AYER — As the town awaits a response from private landowner Phil Berry, a group of residents to be known as the Ayer Train Station Advisory Committee is working to move forward with the long-awaited plan to expand the downtown parking lot near the Rail Trail to 180 spaces.

Selectmen appointed Kathleen O’Connor, Jeremy Callahan and Patrick Hughes to the three-member committee, tasked with meeting with government agencies and officials about the parking project — an idea now more than 10 years in the making.

“The intent behind this was to formalize the ability to get information and to be a part of the process,” O’Connor told selectmen last week. “As a regular commuter, I’m asked all the time what’s going on and don’t have a lot of answers.”

The new advisory group will serve as a conduit between the selectmen, residents and commuters, providing updates on the project.

Group members will also meet with the Montachusett Regional Transit Authority and the Massachusetts Bay Transportation Authority, bringing comments and questions to the agencies.

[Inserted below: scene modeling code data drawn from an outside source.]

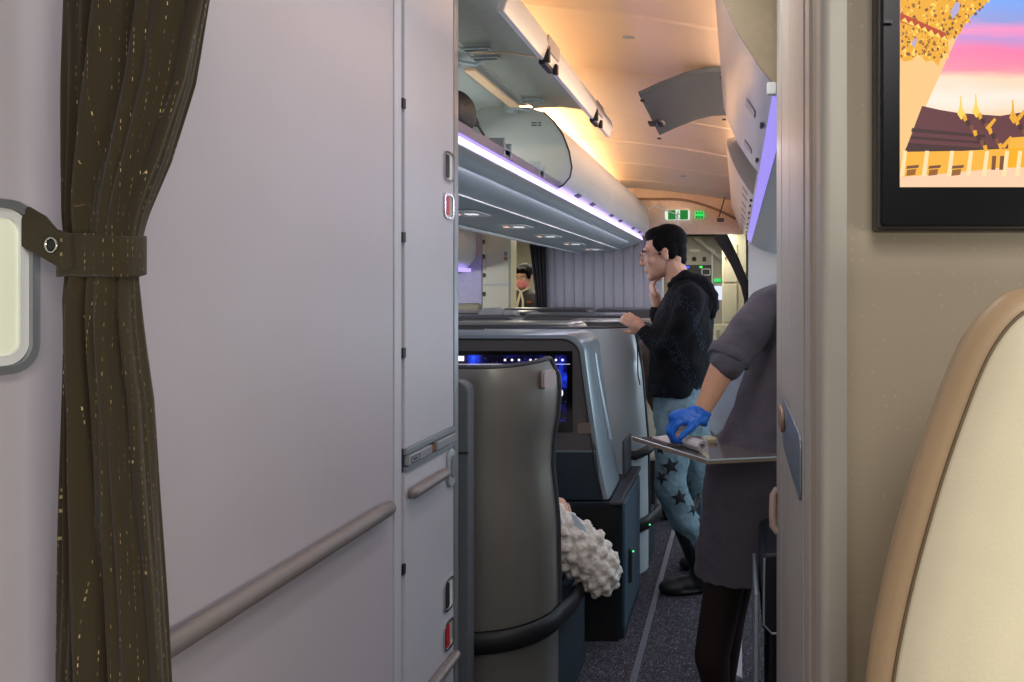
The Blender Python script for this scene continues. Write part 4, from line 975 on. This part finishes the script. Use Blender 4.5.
def ering(c, rx, ry, n=28, rot=0, tilt=(0, 0)):
    c = Vector(c); out = []
    for i in range(n):
        a = 2*PI*i/n; x = rx*math.cos(a); y = ry*math.sin(a)
        X = x*math.cos(rot)-y*math.sin(rot); Y = x*math.sin(rot)+y*math.cos(rot)
        out.append(c+Vector((X, Y, X*tilt[0]+Y*tilt[1])))
    return out

# ---- standing man in a black hooded top, facing left
man = thing('person', 'man in black hooded top and star printed jeans standing in the aisle, facing left', 'person', (-0.25, 3.60, 0))
DM = 3.60
def Q(px, py, d=DM): return P(px, py, d)
Mh = frame((-0.97, -0.10, -0.16), (-0.14, 0, 1)); hc = Q(663.5, 254)
body = MB(); hs = 1.0
L = head_mesh(body, hc, Mh, hs)
body.cap([hc+Mh @ Vector((0, -.03, -.05)), Q(681, 284), Q(686, 296)], [.055, .058, .07], 14)
wl_ = Q(642.5, 329, 3.56)
body.cap([Q(688, 302, 3.50), Q(672, 350, 3.47), wl_], [.05, .042, .026], 12)         # near arm
hand_mesh(body, wl_, Vector((-.42, .04, .30)), Vector((-.35, -.75, .45)), side=-1, curl=0.55, s=.92)
wr_ = Q(656, 300, 3.68)
body.cap([Q(684, 305, 3.74), Q(668, 350, 3.80), wr_], [.05, .042, .026], 12)
hand_mesh(body, wr_, Vector((-.25, -.05, .95)), Vector((-.85, -.35, -.1)), side=-1, curl=0.75, s=.95)
body.loft([ering(Q(682, 380), .07, .10), ering(Q(682, 350), .10, .14), ering(Q(684, 305), .10, .17), ering(Q(686, 290), .06, .09)])
hipN, knN, anN = Q(682, 410, 3.50), Q(670, 484, 3.46), Q(697, 562, 3.48)
hipF, knF, anF = Q(688, 410, 3.68), Q(697, 478, 3.72), Q(716, 556, 3.78)
body.cap([hipN, knN, anN], [.06, .052, .036], 12); body.cap([hipF, knF, anF], [.06, .052, .036], 12)
bo = build(body, 'body', M_skin, man, remesh=0.0045, smoothit=3)
eyes(L, Mh, bo)
hair = MB()
def LE(mb, x, y, z, a, b, d): mb.ell(L(x, y, z), (a, b, d), Mh, 22, 14)
LE(hair, 0, -.030, .060, .078, .094, .080); LE(hair, 0, -.066, .015, .066, .048, .066); LE(hair, 0, .030, .086, .054, .042, .030)
LE(hair, 0, .006, .096, .062, .068, .038); LE(hair, 0, -.075, -.035, .045, .03, .04)
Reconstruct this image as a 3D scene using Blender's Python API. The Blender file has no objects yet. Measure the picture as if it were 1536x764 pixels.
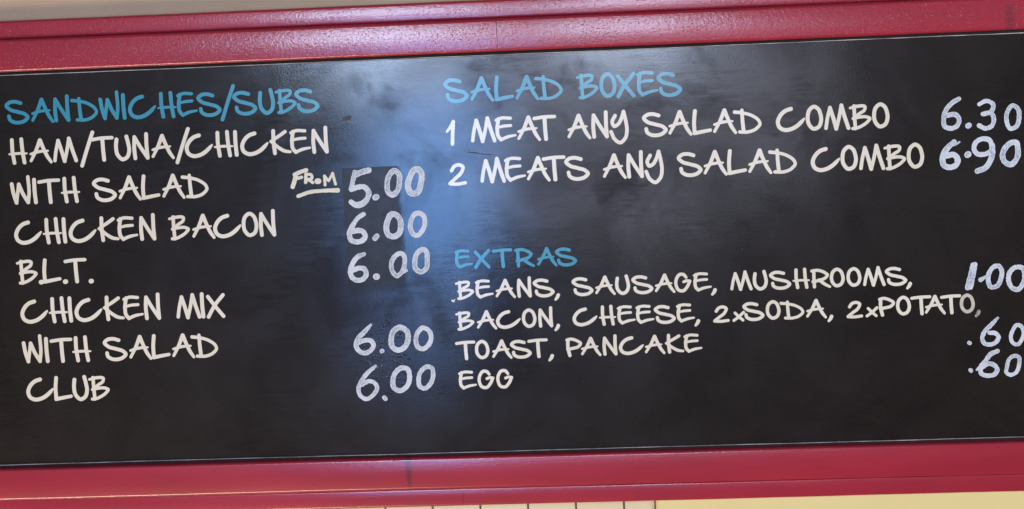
import bpy, math, json, random
import numpy as np
from mathutils import Matrix, Vector
random.seed(4)
sc = bpy.context.scene
COL = sc.collection

# ------------------------------------------------------------------ camera
cam_d = bpy.data.cameras.new("camera")
cam = bpy.data.objects.new("camera", cam_d)
COL.objects.link(cam)
right = Vector((0.997069984, 0.063003215, -0.043382503))
up = Vector((0.038848095, 0.071494528, 0.996684182))
back = Vector((0.06589592, -0.995449209, 0.068837493))
LOC = Vector((0.38139117, -2.74617810, 0.36645346))
cam.matrix_world = Matrix(((right.x, up.x, back.x, LOC.x), (right.y, up.y, back.y, LOC.y),
                           (right.z, up.z, back.z, LOC.z), (0, 0, 0, 1)))
cam_d.sensor_width = 36
cam_d.lens = 65.0294
cam_d.shift_x = -0.114676
cam_d.shift_y = -0.119164
cam_d.clip_start = 0.05
cam_d.clip_end = 200
sc.camera = cam

# ------------------------------------------------------------------ world, lamps, exposure
w = bpy.data.worlds.new("World")
sc.world = w
w.use_nodes = True
bg = w.node_tree.nodes["Background"]
bg.inputs[0].default_value = (1.0, 0.80, 0.66, 1)
bg.inputs[1].default_value = 0.115

def area(name, loc, target, sx, sy, power, color, roll=0.0, spread=180):
    d = bpy.data.lights.new(name, 'AREA')
    d.shape = 'RECTANGLE'; d.size = sx; d.size_y = sy; d.energy = power; d.color = color
    d.spread = math.radians(spread)
    o = bpy.data.objects.new(name, d); COL.objects.link(o)
    o.location = loc
    q = (Vector(target) - Vector(loc)).to_track_quat('-Z', 'Y')
    o.rotation_euler = (q.to_matrix().to_4x4() @ Matrix.Rotation(roll, 4, 'Z')).to_euler()
    return o

# daylight through the shop front behind the viewer, seen mirrored in the board and frame
area("shopfront_pane_light", (-0.97, -4.0, 0.57), (-0.97, 0, 0.57), 0.50, 0.86, 31, (0.54, 0.71, 1.0))
area("shopfront_side_pane_light", (-0.07, -4.0, 0.58), (-0.07, 0, 0.58), 0.38, 0.86, 17, (0.60, 0.74, 1.0))
area("shopfront_door_light", (-0.80, -4.0, -0.25), (-0.80, 0, -0.25), 0.40, 0.62, 11, (0.17, 0.43, 1.0), roll=math.radians(-4))
area("shopfront_door_foot_light", (-0.87, -4.0, -0.76), (-0.87, 0, -0.76), 0.30, 0.44, 2.2, (0.24, 0.45, 1.0), roll=math.radians(-6))
far = area("haze_fill_light", (-0.14, -4.4, 0.02), (-0.14, 0, 0.02), 1.7, 1.15, 9, (0.74, 0.78, 1.0))  # large dim lamp added to give the panel its broad reflected haze
far.data.shape = 'ELLIPSE'
# unseen fill lamps added: warm from low left, near-neutral from the right
area("low_warm_fill", (-1.9, -2.1, -2.55), (-0.4, 0, 0), 2.4, 0.9, 100, (1.0, 0.80, 0.58))
area("right_fill", (3.0, -2.4, 0.5), (0.3, 0, 0), 1.5, 1.0, 66, (0.95, 0.97, 1.0))

sc.view_settings.view_transform = 'Standard'
sc.view_settings.look = 'None'
sc.view_settings.exposure = 0.0
sc.view_settings.gamma = 1.0

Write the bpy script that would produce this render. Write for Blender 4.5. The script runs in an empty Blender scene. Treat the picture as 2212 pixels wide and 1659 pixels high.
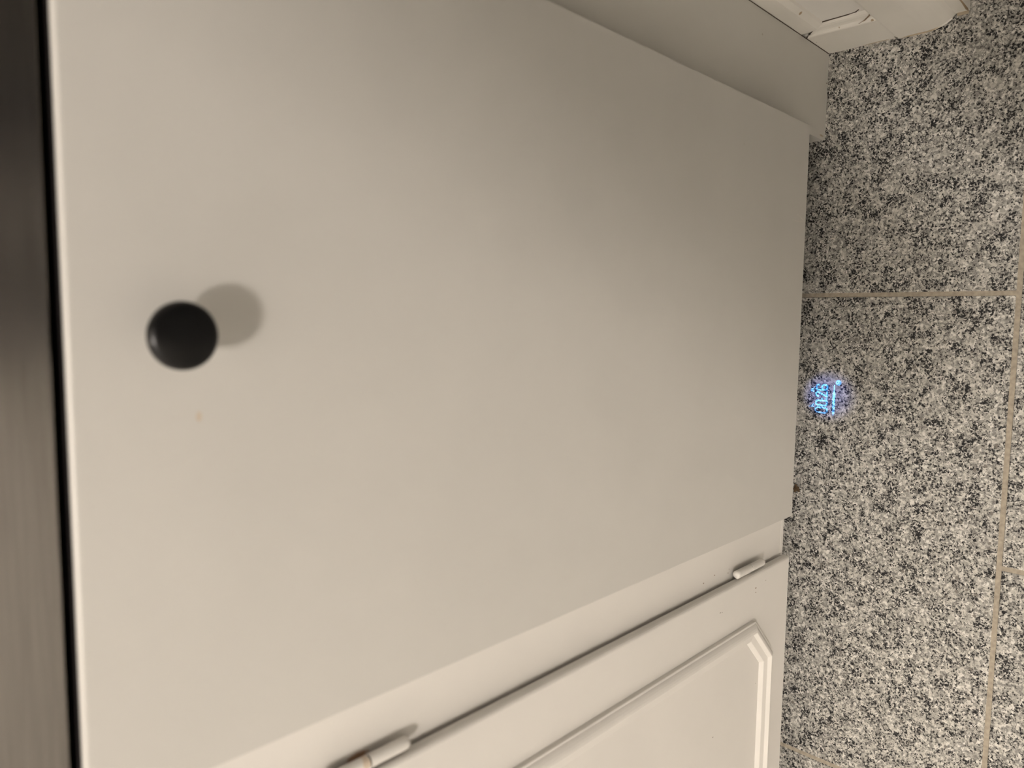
import bpy, bmesh, math, random
from mathutils import Vector, Matrix
random.seed(7)
scene = bpy.context.scene
COL = scene.collection

# ------------------------------------------------------------------ camera
F_PX, W_PX = 1590.0, 2212.0
CAM = Vector((0.0, -0.3536, 0.940))
cam_d = bpy.data.cameras.new('camera')
cam = bpy.data.objects.new('camera', cam_d)
COL.objects.link(cam)
cam_d.sensor_width = 36.0
cam_d.lens = F_PX / W_PX * 36.0
cam_d.clip_start = 0.02
# phone held portrait, tipped 45 degrees down: picture-right runs down and towards the viewer
ax_r = Vector((0.01137096, -0.71685878, -0.69712567)).normalized()
ax_d = Vector((-0.99579116, -0.07152517, 0.05730724)).normalized()
ax_f = ax_r.cross(ax_d).normalized()
cam.matrix_world = Matrix(((ax_r.x, -ax_d.x, -ax_f.x, CAM.x),
                           (ax_r.y, -ax_d.y, -ax_f.y, CAM.y),
                           (ax_r.z, -ax_d.z, -ax_f.z, CAM.z),
                           (0, 0, 0, 1)))
cam_d.dof.use_dof = True
cam_d.dof.focus_distance = 0.93
cam_d.dof.aperture_fstop = 6.0
scene.camera = cam

# ------------------------------------------------------------------ light, world, exposure
scene.view_settings.view_transform = 'Standard'
scene.view_settings.look = 'None'
scene.view_settings.exposure = 0.0
scene.view_settings.gamma = 1.0
scene.view_settings.use_curve_mapping = False
world = bpy.data.worlds.new('world')
scene.world = world
world.use_nodes = True
world.node_tree.nodes['Background'].inputs[0].default_value = (0.9, 0.95, 1.0, 1)
world.node_tree.nodes['Background'].inputs[1].default_value = 0.0
LAMP_POS = Vector((-0.385, -1.14, 2.19))
LAMP_R = 0.08
LAMP_STRENGTH = 298.0
FILL_POS = Vector((-1.90, -0.90, 2.36))  # unseen second lamp, added as weak fill to lift the door casing
FILL_R = 0.16
FILL_STRENGTH = 13.0
LAMP_COLOR = (1.0, 0.918, 0.848)


# ------------------------------------------------------------------ helpers
def mat_new(name):
    m = bpy.data.materials.new(name)
    m.use_nodes = True
    nt = m.node_tree
    b = nt.nodes['Principled BSDF']
    return m, nt, b


def noise(nt, scale, detail=3, rough=0.5, vec=None, dist=0.0):
    n = nt.nodes.new('ShaderNodeTexNoise')
    n.inputs['Scale'].default_value = scale
    n.inputs['Detail'].default_value = detail
    n.inputs['Roughness'].default_value = rough
    n.inputs['Distortion'].default_value = dist
    if vec is not None:
        nt.links.new(vec, n.inputs['Vector'])
    return n


def ramp(nt, fac, stops):
    r = nt.nodes.new('ShaderNodeValToRGB')
    el = r.color_ramp.elements
    while len(el) < len(stops):
        el.new(0.5)
    for e, (p, c) in zip(el, stops):
        e.position = p
        e.color = c if len(c) == 4 else (*c, 1)
    nt.links.new(fac, r.inputs[0])
    return r


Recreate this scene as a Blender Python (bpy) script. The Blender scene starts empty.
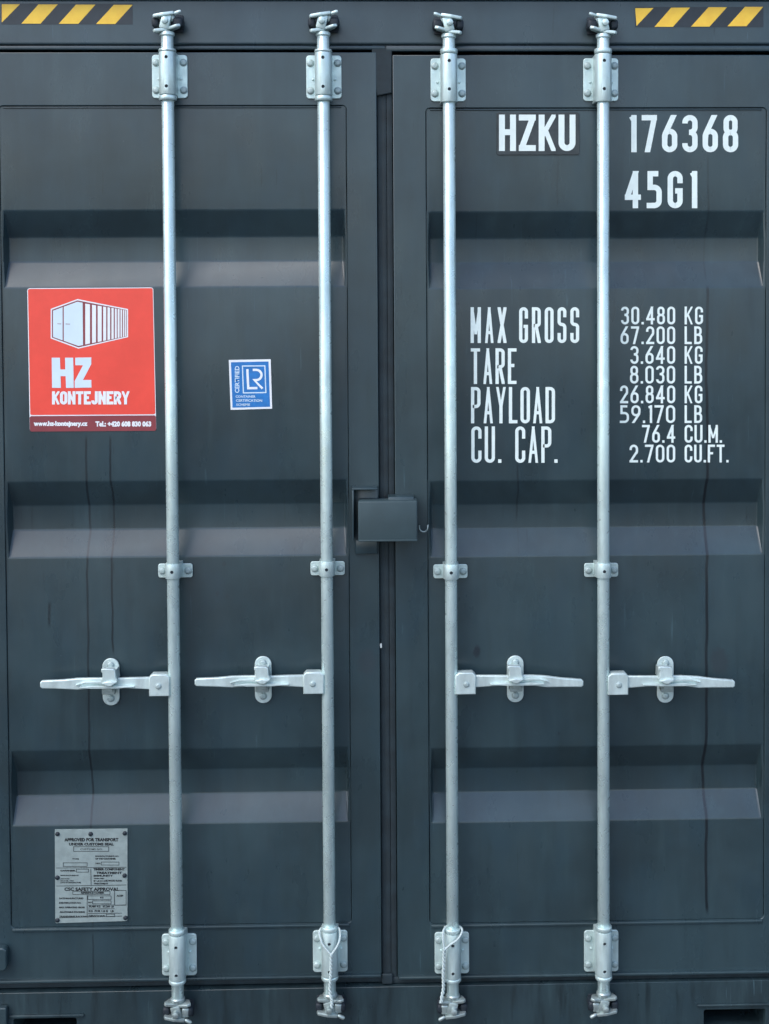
import bpy, bmesh, math, random
from mathutils import Vector, Matrix
random.seed(7)
SC = bpy.context.scene
COL = SC.collection
PI = math.pi

# ------------------------------------------------------------------ camera
CX, CZ, DIST = 0.0134, 2.0664, 3.8
PITCH, YAW, ROLL = -0.033294, -0.024825, 0.004773
FPX, PPX, PPY = 1376.81, 384.5 + 42.36, 512 - 164.25
def _rot():
    cp, sp, cy, sy, cr, sr = math.cos(PITCH), math.sin(PITCH), math.cos(YAW), math.sin(YAW), math.cos(ROLL), math.sin(ROLL)
    Rx = Matrix(((1, 0, 0), (0, cp, -sp), (0, sp, cp)))
    Rz = Matrix(((cy, -sy, 0), (sy, cy, 0), (0, 0, 1)))
    Ry = Matrix(((cr, 0, sr), (0, 1, 0), (-sr, 0, cr)))
    return Rz @ Rx @ Ry
ROT = _rot()
cam = bpy.data.cameras.new('camera')
camo = bpy.data.objects.new('camera', cam); COL.objects.link(camo)
r_, f_, u_ = ROT.col[0], ROT.col[1], ROT.col[2]
M4 = Matrix(((r_.x, u_.x, -f_.x, CX), (r_.y, u_.y, -f_.y, -DIST), (r_.z, u_.z, -f_.z, CZ), (0, 0, 0, 1)))
camo.matrix_world = M4
cam.sensor_fit = 'VERTICAL'; cam.sensor_height = 36; cam.sensor_width = 27
cam.lens = FPX * 36 / 1024
cam.shift_x = -(PPX - 384.5) / 1024
cam.shift_y = (PPY - 512) / 1024
cam.clip_start = 0.05; cam.clip_end = 2000
SC.camera = camo

def at(px, py, Y=0.0):
    """point of the plane y=Y seen at that place of the photograph"""
    v = ROT @ Vector(((px - PPX) / FPX, 1.0, -(py - PPY) / FPX))
    t = (Y + DIST) / v.y
    return Vector((CX + v.x * t, Y, CZ + v.z * t))

# ------------------------------------------------------------------ light
SUN_EL, SUN_AZ = math.radians(50), math.radians(227)   # azimuth clockwise from +Y
w = bpy.data.worlds.new('World'); SC.world = w; w.use_nodes = True
nt = w.node_tree; bg = nt.nodes['Background']
sky = nt.nodes.new('ShaderNodeTexSky'); sky.sky_type = 'NISHITA'; sky.sun_disc = False
sky.sun_elevation = SUN_EL; sky.sun_rotation = SUN_AZ
sky.air_density = 1.0; sky.dust_density = 1.6; sky.ozone_density = 1.0
nt.links.new(sky.outputs[0], bg.inputs[0]); bg.inputs[1].default_value = 0.15
sun = bpy.data.lights.new('sun', 'SUN'); sun.energy = 0.55; sun.angle = math.radians(40); sun.color = (1.0, 0.99, 0.96)
so = bpy.data.objects.new('sun', sun); COL.objects.link(so)
sd = Vector((math.sin(SUN_AZ) * math.cos(SUN_EL), math.cos(SUN_AZ) * math.cos(SUN_EL), math.sin(SUN_EL)))
so.rotation_euler = sd.to_track_quat('Z', 'Y').to_euler()
so.location = sd * 20
SC.view_settings.view_transform = 'Standard'; SC.view_settings.look = 'None'
SC.view_settings.exposure = 1.12; SC.view_settings.gamma = 1.0

# ------------------------------------------------------------------ materials
class NB:
    def __init__(s, name):
        s.m = bpy.data.materials.new(name); s.m.use_nodes = True
        s.t = s.m.node_tree; s.b = s.t.nodes['Principled BSDF']
        s.co = s.n('ShaderNodeTexCoord').outputs['Object']
    def n(s, k, **kw):
        x = s.t.nodes.new(k)
        for a, v in kw.items(): setattr(x, a, v)
        return x
    def put(s, sock, v):
        if hasattr(v, 'links'): s.t.links.new(v, sock)
        else: sock.default_value = v
    def math(s, op, a, b=0.0, c=0.0, clamp=False):
        x = s.n('ShaderNodeMath', operation=op, use_clamp=clamp)
        s.put(x.inputs[0], a); s.put(x.inputs[1], b)
        if op in ('MULTIPLY_ADD', 'SMOOTH_MIN'): s.put(x.inputs[2], c)
        return x.outputs[0]
    def noise(s, scale, detail=4, rough=.55, stretch=(1, 1, 1), vec=None, off=(0, 0, 0)):
        mp = s.n('ShaderNodeMapping'); s.put(mp.inputs['Vector'], vec or s.co); mp.inputs['Scale'].default_value = stretch
        mp.inputs['Location'].default_value = off
        x = s.n('ShaderNodeTexNoise'); s.put(x.inputs['Vector'], mp.outputs[0]); x.inputs['Scale'].default_value = scale
        x.inputs['Detail'].default_value = detail; x.inputs['Roughness'].default_value = rough
        return x.outputs['Fac']
    def ramp(s, v, a, b, lo=0.0, hi=1.0):
        x = s.n('ShaderNodeMapRange', interpolation_type='SMOOTHSTEP'); s.put(x.inputs[0], v)
        x.inputs[1].default_value = a; x.inputs[2].default_value = b; x.inputs[3].default_value = lo; x.inputs[4].default_value = hi
        return x.outputs[0]
    def mix(s, f, a, b):
        x = s.n('ShaderNodeMix', data_type='RGBA'); s.put(x.inputs[0], f)
        s.put(x.inputs[6], a if hasattr(a, 'links') else (*a, 1)); s.put(x.inputs[7], b if hasattr(b, 'links') else (*b, 1))
        return x.outputs[2]
    def bump(s, h, strength, dist=.001, nrm=None):
        x = s.n('ShaderNodeBump'); s.put(x.inputs['Height'], h); x.inputs['Strength'].default_value = strength
        x.inputs['Distance'].default_value = dist
        if nrm is not None: s.put(x.inputs['Normal'], nrm)
        return x.outputs[0]
    def fin(s, col, rough, metal=0.0, nrm=None, spec=.5):
        s.put(s.b.inputs['Base Color'], col if hasattr(col, 'links') else (*col, 1))
        s.put(s.b.inputs['Roughness'], rough); s.put(s.b.inputs['Metallic'], metal)
        s.b.inputs['Specular IOR Level'].default_value = spec
        if nrm is not None: s.put(s.b.inputs['Normal'], nrm)
        return s.m

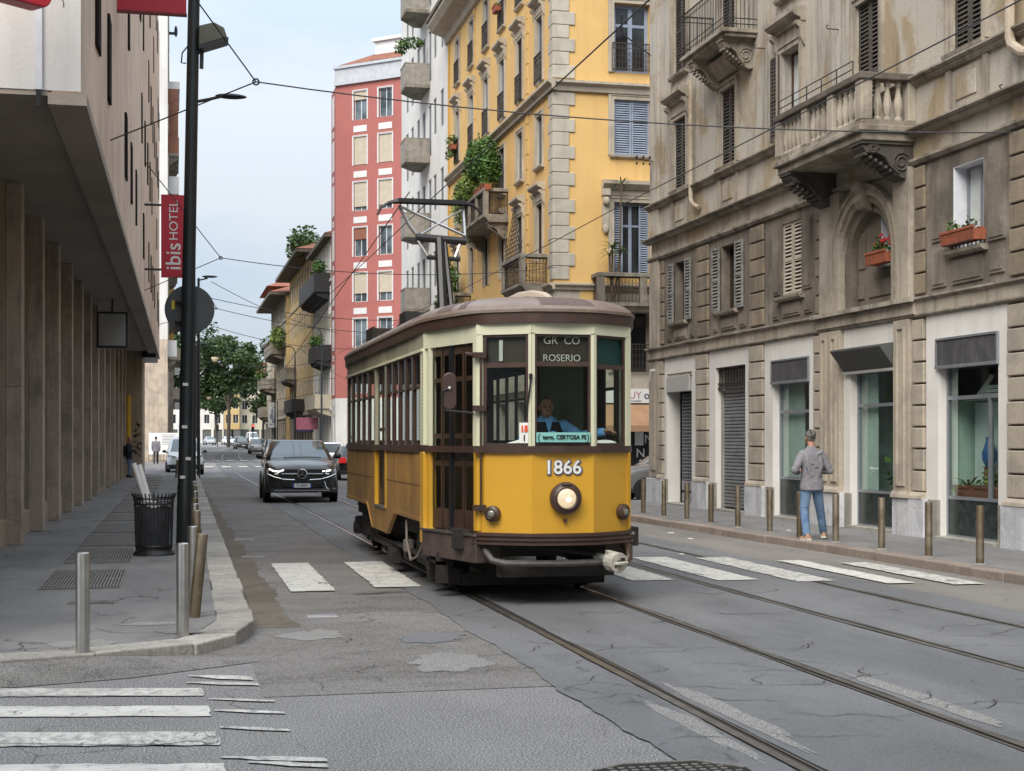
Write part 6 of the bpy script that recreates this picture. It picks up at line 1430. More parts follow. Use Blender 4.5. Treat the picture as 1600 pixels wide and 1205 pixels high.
        tl = MB(); tl.prism([(s * w * .62, L - .02), (s * w * .9, L - .26), (s * w * .955, L - .24), (s * w * .88, L - .02), (s * w * .62, L + .03)], 'z', belt - .18, belt + .06); tl.build('tail_light', M['tail'] if tail else M['tail_off'], t, bevel=.012)
        mr = MB(); mr.ell((s * (w + .1), ws[0] + .28, belt + .1), .1, .07, .075, 10, 8); mr.box(s * (w - .06), s * (w + .06), ws[0] + .26, ws[0] + .3, belt + .03, belt + .07); mr.build('mirror', M['black'] if lower or suv else paint, t, smooth=True)
    m = MB(); m.box(-.26, .26, -.055, -.03, zb + .22, zb + .33); p = m.build('number_plate', M['plate'], t); m = MB(); m.box(-.26, -.215, -.058, -.028, zb + .22, zb + .33); m.box(.215, .26, -.058, -.028, zb + .22, zb + .33); m.build('plate_band', M['plateblue'], p)
    m = MB(); m.box(-.26, .26, L + .03, L + .05, belt - .3, belt - .19); m.build('number_plate', M['plate'], t)
    return t, w
P_BLK = carpaint('black_car_paint', (.008, .008, .009)); P_WHT = carpaint('white_car_paint', (.82, .83, .84)); P_GRY = carpaint('grey_car_paint', (.16, .165, .17)); P_DGR = carpaint('dark_grey_car_paint', (.035, .037, .04)); P_SLV = carpaint('silver_car_paint', (.38, .39, .40)); P_BLU = carpaint('dark_blue_car_paint', (.02, .03, .06)); P_RED = carpaint('red_car_paint', (.35, .02, .02))
# the black coupe-roofed SUV
t, w = car('black_suv', 'glossy black SUV with a coupe roofline driving towards the viewer left of the tram', None, (3.47, 40.4, 0), R(-1.5), P_BLK, 4.9, 2.0, 1.73, 1.17, 1.1, (1.25, 2.1), (3.1, 4.6), .27, .38, (.93, 3.85), suv=True, nd=(.40, .19, .12, .0), hz=.83)
m = MB(); m.prism([(-.58, .70), (.58, .70), (.66, .98), (.55, 1.0), (-.55, 1.0), (-.66, .98)], 'y', -.0, .12); g = m.build('grille', M['black'], t, bevel=.02)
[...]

“This is jumping back into something I was very active in 10 years ago,” said Hughes, who served on a parking task force created in 2006 to come up with parking ideas. “Things were very volatile back then, when the first discussion came up.”

Former selectman Carolyn McCreary, who chaired the parking task force, is an alternate member along with resident Harry Zane.

Selectman Gary Luca said the group wasn’t subject to Open Meeting Law, arguing that some people might take issue with meetings that might not be posted.

Town Administrator Robert Pontbriand clarified that the group is a citizen group, asking the board to symbolically approve the appointees.

But after the meeting, Pontbriand said that he recommended to the group that it still adhere to the Open Meeting Law. The law still applies to any subcommittees of public bodies, whether they make decisions or only advise.

“Our point is open communication,” Hughes said to the board. “Absolutely open communication.”

The idea for the group came about after weeks of negotiations — still unresolved — about a proper accessible pedestrian path from the potential site of the future parking lot to the commuter rail station.

Private landowner Phil Berry, who owns land right next to the commuter station, caused a stir in April when he erected a fence along the outskirts of his property. The fence directed commuters to walk around the edges of his property, rather than directly through it as they had done.

A portion of the fence was later taken down, but the action sent a message resonating throughout town of the work that still has to be done to build the parking lot.

MART has claimed that Berry’s deed requires him to have an easement over the land so that commuters may legally cross the property to reach the station.

The $3.2 million in federal funds for the parking project can also not be accessed until an appropriate path is marked.

But in a presentation to selectmen in May, MART administrator Mohammed Kahn said the landowner was not agreeable to almost all of the path options that MART presented.

Now, both the Massachusetts Bay Transportation Authority and the town are awaiting a proposal from Berry on an accessible, agreeable path.

Called repeatedly for a statement since the fence was put up, Berry has refused comment.

In May, a group of residents sent a petition to Massachusetts Department of Transportation head Richard Davey and the MBTA, urging them to “take prompt action” and make Berry comply with deed requirements.

When part of the fence came down a day after the news broke, MBTA spokesman Joe Pesaturo said in an email that the town would find a “mutually acceptable solution” within 30 days.

With the 30-day deadline passed, Pesaturo said last week that the matter is complex and will require more time to negotiate a plan acceptable to all parties.

“There is no specific timetable for the execution of a final agreement, but the parties are working diligently to identify a resolution,” he said in an email. “In the interim, MBTA customers continue to have unobstructed access to and from the train station.”

Selectmen on Tuesday signed off on a letter to MBTA General Manager Beverly Scott that said that the town is concerned that the dispute is already three months old with no anticipated date for the resolution.

Zane said in a phone interview that the issue of a parking lot was brought up in 2004 in a comprehensive town plan.

“And here we are in 2014, 10 years later, and nothing has happened,” he said. “So there was a whole lot of dissatisfaction with progress, and then this issue with the fence going up on the property across the street…I think it just set everyone off.”

Callahan, a current Planning Board member, was one of many residents who helped collect signatures for the petition. O’Connor is a daily commuter from Ayer who also helped with the petition.

Zane said that the federal earmark Ayer received was actually originally assigned to Littleton, which was unable to move forward with the project.

“In the meantime, Littleton has gotten whatever issue it was straightened out, gotten another grant and actually built a parking facility,” he said. “And Ayer is still sitting with this earmark and we don’t have the facility yet.”